Task instructions:
Word for word, restate the lines from the start of the data below through the line containing "COL=scene.collection".

-------- Available data

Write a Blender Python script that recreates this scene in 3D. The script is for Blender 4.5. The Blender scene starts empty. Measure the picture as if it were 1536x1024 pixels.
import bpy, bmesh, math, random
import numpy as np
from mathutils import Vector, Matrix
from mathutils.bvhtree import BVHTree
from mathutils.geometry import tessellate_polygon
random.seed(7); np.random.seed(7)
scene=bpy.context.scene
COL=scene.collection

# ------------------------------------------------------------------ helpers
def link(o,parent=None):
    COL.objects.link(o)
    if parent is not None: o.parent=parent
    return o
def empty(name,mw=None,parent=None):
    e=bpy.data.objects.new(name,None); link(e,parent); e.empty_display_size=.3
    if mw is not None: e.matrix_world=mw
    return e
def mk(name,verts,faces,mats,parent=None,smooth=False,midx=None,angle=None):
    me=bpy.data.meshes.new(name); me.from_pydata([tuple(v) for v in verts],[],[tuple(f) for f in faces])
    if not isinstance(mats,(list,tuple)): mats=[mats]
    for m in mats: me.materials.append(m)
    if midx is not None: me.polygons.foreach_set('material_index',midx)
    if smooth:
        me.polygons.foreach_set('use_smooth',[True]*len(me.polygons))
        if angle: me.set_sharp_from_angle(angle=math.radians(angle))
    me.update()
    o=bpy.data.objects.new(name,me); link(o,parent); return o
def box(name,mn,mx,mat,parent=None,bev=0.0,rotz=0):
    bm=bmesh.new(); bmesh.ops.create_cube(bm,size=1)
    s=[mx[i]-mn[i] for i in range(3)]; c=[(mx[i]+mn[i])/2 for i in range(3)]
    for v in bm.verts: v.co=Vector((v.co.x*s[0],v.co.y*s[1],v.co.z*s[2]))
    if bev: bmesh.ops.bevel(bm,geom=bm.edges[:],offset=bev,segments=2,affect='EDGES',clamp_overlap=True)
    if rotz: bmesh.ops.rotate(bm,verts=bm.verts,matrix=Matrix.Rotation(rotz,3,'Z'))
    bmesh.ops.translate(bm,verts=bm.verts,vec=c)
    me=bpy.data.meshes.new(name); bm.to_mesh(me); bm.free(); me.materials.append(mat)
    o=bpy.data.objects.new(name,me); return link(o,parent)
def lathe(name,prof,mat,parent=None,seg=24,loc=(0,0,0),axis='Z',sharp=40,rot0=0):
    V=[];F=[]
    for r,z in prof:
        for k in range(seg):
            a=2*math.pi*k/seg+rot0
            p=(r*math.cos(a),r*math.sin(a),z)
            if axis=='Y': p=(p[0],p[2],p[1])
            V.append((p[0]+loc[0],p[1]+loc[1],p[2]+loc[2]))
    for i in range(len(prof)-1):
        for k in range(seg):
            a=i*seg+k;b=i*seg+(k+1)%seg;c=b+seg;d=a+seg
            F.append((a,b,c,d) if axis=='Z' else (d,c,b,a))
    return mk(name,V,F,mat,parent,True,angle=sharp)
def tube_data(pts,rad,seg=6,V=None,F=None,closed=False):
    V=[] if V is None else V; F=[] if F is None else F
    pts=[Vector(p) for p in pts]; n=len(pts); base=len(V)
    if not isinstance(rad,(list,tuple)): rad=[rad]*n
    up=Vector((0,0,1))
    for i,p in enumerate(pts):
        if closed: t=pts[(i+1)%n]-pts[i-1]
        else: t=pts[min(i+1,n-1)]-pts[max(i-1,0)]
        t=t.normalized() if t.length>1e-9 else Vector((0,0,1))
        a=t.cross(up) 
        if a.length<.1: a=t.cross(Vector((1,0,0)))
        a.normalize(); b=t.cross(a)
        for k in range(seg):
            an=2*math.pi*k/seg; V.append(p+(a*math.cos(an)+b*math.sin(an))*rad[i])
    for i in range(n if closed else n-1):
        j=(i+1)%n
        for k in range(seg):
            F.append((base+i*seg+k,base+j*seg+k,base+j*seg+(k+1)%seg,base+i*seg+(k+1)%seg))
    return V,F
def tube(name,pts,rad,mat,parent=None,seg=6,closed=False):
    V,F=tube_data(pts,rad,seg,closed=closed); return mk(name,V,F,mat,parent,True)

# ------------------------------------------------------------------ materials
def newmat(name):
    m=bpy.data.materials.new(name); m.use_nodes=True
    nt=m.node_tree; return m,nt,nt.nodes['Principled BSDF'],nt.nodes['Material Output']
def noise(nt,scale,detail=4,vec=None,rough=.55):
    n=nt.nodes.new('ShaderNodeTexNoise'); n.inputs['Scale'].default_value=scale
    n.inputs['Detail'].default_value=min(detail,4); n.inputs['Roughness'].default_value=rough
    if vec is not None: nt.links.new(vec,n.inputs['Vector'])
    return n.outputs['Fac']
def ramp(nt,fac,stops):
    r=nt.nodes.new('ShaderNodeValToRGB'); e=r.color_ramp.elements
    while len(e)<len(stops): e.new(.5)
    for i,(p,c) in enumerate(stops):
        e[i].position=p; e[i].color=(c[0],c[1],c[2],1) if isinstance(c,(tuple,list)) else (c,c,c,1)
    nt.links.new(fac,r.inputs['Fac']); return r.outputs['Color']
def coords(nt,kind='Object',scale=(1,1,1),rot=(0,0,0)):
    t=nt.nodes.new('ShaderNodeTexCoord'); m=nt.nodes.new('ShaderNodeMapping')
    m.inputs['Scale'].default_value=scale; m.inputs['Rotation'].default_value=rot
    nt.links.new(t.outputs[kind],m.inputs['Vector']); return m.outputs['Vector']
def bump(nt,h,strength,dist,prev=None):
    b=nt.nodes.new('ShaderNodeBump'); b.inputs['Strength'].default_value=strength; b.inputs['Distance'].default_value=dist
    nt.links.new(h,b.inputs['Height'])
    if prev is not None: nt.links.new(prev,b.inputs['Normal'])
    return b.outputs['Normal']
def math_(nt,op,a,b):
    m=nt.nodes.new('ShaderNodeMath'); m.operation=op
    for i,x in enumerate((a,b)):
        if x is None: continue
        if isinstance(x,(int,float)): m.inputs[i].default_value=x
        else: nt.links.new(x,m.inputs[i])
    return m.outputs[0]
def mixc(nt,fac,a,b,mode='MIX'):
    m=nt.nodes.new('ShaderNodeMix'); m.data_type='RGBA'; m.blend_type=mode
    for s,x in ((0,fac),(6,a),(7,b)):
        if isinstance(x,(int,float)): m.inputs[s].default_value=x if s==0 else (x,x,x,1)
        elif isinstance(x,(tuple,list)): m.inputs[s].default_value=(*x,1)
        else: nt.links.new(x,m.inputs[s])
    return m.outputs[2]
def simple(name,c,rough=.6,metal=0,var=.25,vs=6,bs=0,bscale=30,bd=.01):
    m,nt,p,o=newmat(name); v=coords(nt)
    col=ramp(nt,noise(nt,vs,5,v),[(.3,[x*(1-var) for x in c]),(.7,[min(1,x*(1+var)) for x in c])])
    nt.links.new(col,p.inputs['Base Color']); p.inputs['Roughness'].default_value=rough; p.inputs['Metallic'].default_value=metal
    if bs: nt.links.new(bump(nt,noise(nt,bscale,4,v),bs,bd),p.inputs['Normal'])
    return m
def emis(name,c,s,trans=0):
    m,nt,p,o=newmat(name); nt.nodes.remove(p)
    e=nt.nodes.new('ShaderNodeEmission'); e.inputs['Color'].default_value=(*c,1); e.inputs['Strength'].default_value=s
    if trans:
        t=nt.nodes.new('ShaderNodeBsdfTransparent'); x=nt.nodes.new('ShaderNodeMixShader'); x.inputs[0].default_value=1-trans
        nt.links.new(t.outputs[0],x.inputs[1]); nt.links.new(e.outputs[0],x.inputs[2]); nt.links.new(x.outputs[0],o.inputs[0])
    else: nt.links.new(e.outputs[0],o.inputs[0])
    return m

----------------

Response to the exercise:
Write a Blender Python script that recreates this scene in 3D. The script is for Blender 4.5. The Blender scene starts empty. Measure the picture as if it were 1536x1024 pixels.
import bpy, bmesh, math, random
import numpy as np
from mathutils import Vector, Matrix
from mathutils.bvhtree import BVHTree
from mathutils.geometry import tessellate_polygon
random.seed(7); np.random.seed(7)
scene=bpy.context.scene
COL=scene.collection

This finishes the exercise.